Libertarians and classical liberals are much more likely to be willing to accept that “it’s good that different people are able to make different choices on the risk-reward spectrum.” But modern liberals and progressives recoil at this – they view those kinds of choices as suspect, and feel an imperative to overrule them via the state. There is often an expressed disbelief that anyone might genuinely make such a choice – surely nobody would genuinely believe higher risk for higher pay was a good trade. Such choices must surely be made under duress or perhaps out of ignorance, making their choice susceptible to an external veto by third parties. 

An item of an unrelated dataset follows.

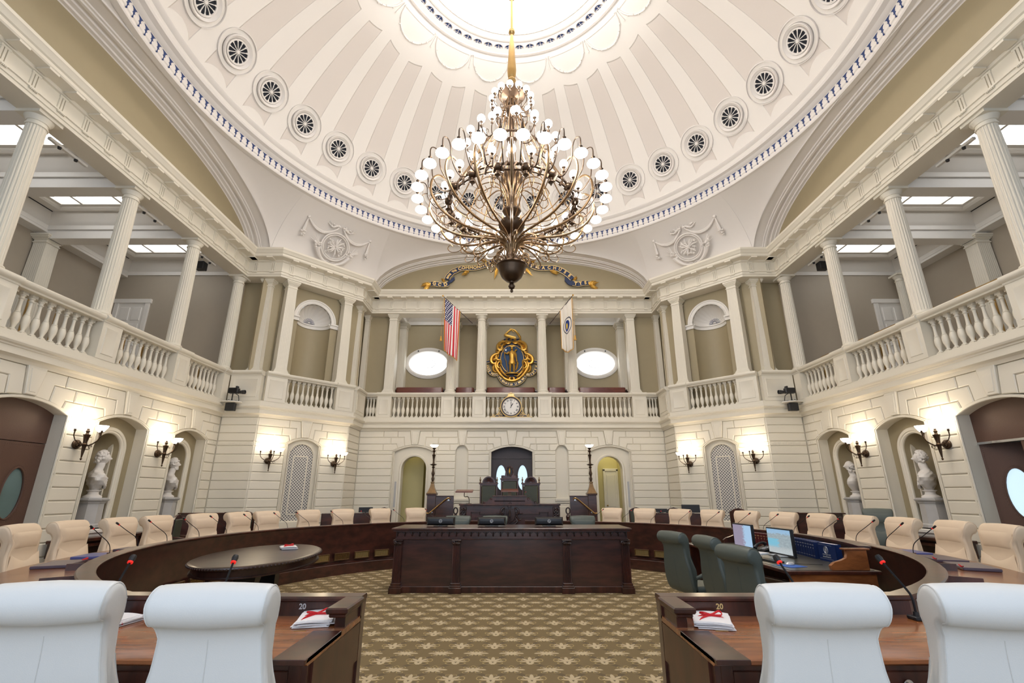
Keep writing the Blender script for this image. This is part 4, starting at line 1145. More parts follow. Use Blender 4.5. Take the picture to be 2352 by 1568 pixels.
# far round-headed passages
def passage(sg, nm, k):
    t = empty('door_%d' % k, (sg * 3.40, R0, 0)); t['kind'] = 'structure'; h = .75
    q = MB(); opening_lining(q, h, 0, .14, .02); holed(q, -h, h, 0, 0, 0, .43, 2.44, 0, .10, .40, seg_top(h))
    prof = [(0, .10), (0, .075), (.02, .065), (.06, .065), (.075, .08), (.09, .10)]
    R = [[(.43 + a, y, z) for a, y in prof] for z in (0, 2.44)] + [[((.43 + a) * math.cos(PI * i / 20), y, 2.44 + (.43 + a) * math.sin(PI * i / 20)) for a, y in prof] for i in range(1, 20)] + [[(-(.43 + a), y, z) for a, y in prof] for z in (2.44, 0)]
    q.rings(R); q.build('door_frame', CREAM, t)
    q = MB(); x0, x1 = -1.0, 1.15
    q.box(x0, x1, 1.75, 1.85, 0, 3.7); q.box(x0 - .1, x0, .35, 1.85, 0, 3.7); q.box(x1, x1 + .1, .35, 1.85, 0, 3.7); q.box(x0 - .1, x1 + .1, .35, 1.85, 3.62, 3.7)
    q.box(x0, .20 if sg < 0 else -.2, .9, 1.8, 0, 3.6) if sg < 0 else q.box(.62, x1, 1.0, 1.8, 0, 3.6)
    q.build('passage_walls', YELLOW, t)
    q = MB(); xx = sg * .60; a, b = sorted((xx - .03, xx + .03)); q.box(a, b, .085, .1, 1.18, 2.02); q.build('side_vent', mat('vent_grey_%d' % k, (.45, .45, .45), .5), t)
    if sg > 0:
        q = MB(); q.box(.12, .56, 1.70, 1.76, 0, 2.45); q.box(.06, .13, 1.66, 1.76, 0, 2.52, .01); q.box(.55, .62, 1.66, 1.76, 0, 2.52, .01); q.box(.06, .62, 1.66, 1.76, 2.44, 2.54, .01)
        for z0, z1 in ((.2, 1.0), (1.15, 2.3)): q.prism([(.18, z0), (.50, z0), (.50, z1), (.18, z1)], 1.70, 1.685, .01)
        q.build('panelled_door', WHITEP, t)
        q = MB(); q.sphere((.17, 1.67, 1.2), .03, 8); q.build('door_handle', BRASS, t)
passage(-1, 'left', 4); passage(1, 'right', 5)
# the two slim blind niches of the far wall
for sg in (-1, 1):
    t = empty('trim_slim_niche', (sg * 1.74, R0, 0)); t['kind'] = 'structure'; q = MB(); h = .215
    q.prism(arc_pts(0, h, ZS, ZC + .0)[::-1] + [(-h, 1.44), (h, 1.44)], .12, .16); q.box(-h - .06, h + .06, -.05, .14, 1.38, 1.47, .01); q.box(-h - .02, h + .02, -.02, .12, 1.32, 1.38)
    q.prism([(-.20, .25), (.20, .25), (.20, 1.28), (-.20, 1.28)], .0, -.03, .012); q.prism([(-.15, .3), (.15, .3), (.15, 1.2), (-.15, 1.2)], -.02, -.045, .01)
    q.build('niche_back', CREAM, t)
# anteroom walls closing off the space behind the three leather doors
mb = MB(); mb.box(-1.6, 1.6, 10.6, 10.7, 0, 3.8); mb.box(-1.7, -1.6, 8.8, 10.7, 0, 3.8); mb.box(1.6, 1.7, 8.8, 10.7, 0, 3.8)
for sg in (-1, 1):
    a, b = sorted((sg * 10.2, sg * 10.3)); mb.box(a, b, -2.4, 2.4, 0, 3.8)
    a, b = sorted((sg * 8.8, sg * 10.3)); mb.box(a, b, 2.4, 2.5, 0, 3.8); mb.box(a, b, -2.5, -2.4, 0, 3.8)
struct(mb.build('wall_anteroom', CREAM))
mb = MB()
for a in (-13.3, 8.76): mb.box(a, a + 4.54, -9.3, 5.8, 3.70, 3.84)
mb.box(-5.6, 5.6, 8.76, 12.4, 3.70, 3.84)
struct(mb.build('ceiling_below_galleries', CREAM))
# chair-rail height dark wood bench along the side walls
for sg, nm in ((-1, 'left'), (1, 'right')):
    for y0, y1, d in ((.95, 1.38, 'beside the leather door'), (1.42, 2.80, 'under the nearer bust'), (2.86, 3.52, 'between the two busts')):
        t = empty('wall_bench', (sg * (R0 - .02), 0, 0)); q = MB()
        X = lambda a, b: (min(-sg * a, -sg * b), max(-sg * a, -sg * b))
        a, b = X(.02, .30); q.box(a, b, y0, y1, .74, .80, .01); q.build('top_shelf', MAH, t)
        q = MB(); a, b = X(.05, .10); q.box(a, b, y0 + .02, y1 - .02, .50, .74); q.build('apron', MAHD, t)
        for yy in (y0 + .05, y1 - .05):
            q = MB(); a, b = X(.20, .27); q.box(a, b, yy - .035, yy + .035, 0, .75, .008); q.build('leg', MAH, t)
        q = MB(); a, b = X(.20, .25); q.box(a, b, y0 + .03, y1 - .03, .64, .69, .006); q.build('rail', MAH, t)
        tag(t, 'dark wooden wall bench on the %s side, %s' % (nm, d), 'bench', 'wall benches')
# --- sconces
def cup(mb, c, r=.088, h=.095):
    mb.lathe([(.018, 0), (.030, .004), (.055, .02), (r * .86, .05), (r, h * .85), (r * 1.06, h), (r * .98, h), (r * .9, h * .8), (.04, .02)], c, 16)
def sconce():
    t = empty('wall_sconce'); q = MB(); q.T = Matrix.Rotation(PI / 2, 4, 'X')
    q.lathe([(.088, 0), (.09, .02), (.075, .03), (.072, .045), (.05, .055), (.045, .08), (.02, .09), (.018, .16)], n=20); q.build('backplate', BRONZE, t)
    q = MB(); q.lathe([(.004, -.30), (.014, -.285), (.02, -.27), (.008, -.255), (.012, -.24), (.026, -.12), (.036, -.02), (.045, .0), (.032, .02), (.035, .06), (.050, .15), (.058, .17), (.062, .185), (.03, .19), (.022, .22), (.035, .25), (.02, .27), (.02, .30)], (0, -.17, 0), 14); q.build('torch', BRONZE, t)
    P = [(0, -.17, .30)]
    for k, (x, y) in enumerate(((-.27, -.17), (.27, -.17), (0, -.44))):
        q = MB(); X = lambda f: x * f; Y = lambda f: -.17 + (y + .17) * f
        q.tube([(X(0), Y(0), -.03), (X(.3), Y(.3), -.02), (X(.6), Y(.6), .02), (X(.85), Y(.85), .07), (X(1), Y(1), .14), (X(1), Y(1), .24)], [.012, .011, .010, .009, .009, .014], 6)
        q.tube([(X(.45) + .03 * math.cos(a) * (1 if x >= 0 else -1), Y(.45), -.045 + .03 * math.sin(a)) for a in [i * .6 for i in range(9)]], .005, 5)
        q.lathe([(.012, .22), (.026, .235), (.014, .25), (.03, .262)], (x, y, 0), 10)
        q.build('arm', BRONZE, t); P.append((x, y, .262))
    for p in P: q = MB(); cup(q, p); q.build('lamp_shade', SHADE, t)
    return t
sc = sconce(); used = False
DG = (CA + CE) / 2, (CB + CF) / 2
SP = []
for sg, nm in ((-1, 'left'), (1, 'right')):
    SP += [((sg * R0, 1.07), (-sg, 0), 'on the %s wall between the leather door and the nearer bust' % nm), ((sg * R0, 3.17), (-sg, 0), 'on the %s wall between the two busts' % nm),
           ((sg * (DG[0] + .97 * dd), DG[1] - .97 * dd), (-sg * dd, -dd), 'on the outer side of the %s lattice grille' % nm), ((sg * (DG[0] - .97 * dd), DG[1] + .97 * dd), (-sg * dd, -dd), 'on the inner side of the %s lattice grille' % nm)]
for (p, n, d) in SP:
    c = clone(sc) if used else sc; used = True
    c.location = (p[0] + n[0] * .005, p[1] + n[1] * .005, 2.52); c.rotation_euler = (0, 0, face(n))
    tag(c, 'bronze four-light wall sconce ' + d, 'wall lamp', 'bronze wall sconces')
    point('sconce_light', (p[0] + n[0] * .22, p[1] + n[1] * .22, 3.0), 11, (1, .80, .54), .12)
# --- rostrum lamp posts
def lamppost(x, y, z, label):
    t = empty('lamp_post', (x, y, z)); q = MB()
    q.box(-.16, .16, -.16, .16, 0, .03, .008); q.rings([[(s1 * w, s2 * w, h) for s1, s2 in ((-1, -1), (1, -1), (1, 1), (-1, 1))] for w, h in ((.14, .03), (.12, .07), (.07, .20), (.045, .32), (.055, .34), (.05, .37))]); q.build('foot', BRONZL, t)
    q = MB(); q.lathe([(.03, .36), (.035, .40), (.05, .46), (.032, .52), (.038, .56), (.055, .62), (.035, .70), (.03, .78), (.05, .81), (.03, .84), (.03, .86), (.10, .885), (.115, .90), (.04, .92), (.028, .95), (.03, 1.05), (.045, 1.16), (.058, 1.20), (.03, 1.22), (.02, 1.27), (.045, 1.30), (.05, 1.33), (.02, 1.36), (.055, 1.40), (.06, 1.42), (.02, 1.44)], n=16); q.build('stem', BRONZE, t)
    q = MB(); cup(q, (0, 0, 1.42), .13, .09); q.build('lamp_shade', SHADE, t); tag(t, label, 'lamp', 'rostrum lamp posts')
    point('lamp_post_light', (x, y, z + 1.62), 7, (1, .86, .66), .1)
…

Scott Sumner closed out his post by saying “Don’t assume that you know what’s going on in the minds of other people.  You do not.  You don’t believe that your neighbor needs a painkiller?  How would you know?  We need free markets precisely because we do not know what other people see and feel and taste.” I wholeheartedly agree. Modern liberals see others making choices that seem wrong or misguided and think this shows those choices are not genuine, or not deserving of respect, and can therefore be negated. Classical liberals see the same thing and understand that though these choices might seem strange to us, they nonetheless deserve respect and should not be subject to outside interference, because we cannot truly know the other person’s thoughts or subjective experiences, and therefore we cannot truly know what value that arrangement offers them. If I see someone making a trade-off of higher risk for higher pay that seems crazy to me, that is excellent evidence that such a trade-off is not worth it for me – but precisely zero evidence that such a trade-off isn’t genuinely worth it for them. As is often the case, Adam Smith said it the best:

The statesman who should attempt to direct people in what manner they ought to employ their capitals, would not only load himself with a most unnecessary attention, but assume an authority which could safely be trusted, not only to no single person, but to no council or senate whatever, and which would nowhere be so dangerous as in the hands of a man who had folly and presumption enough to fancy himself fit to exercise it.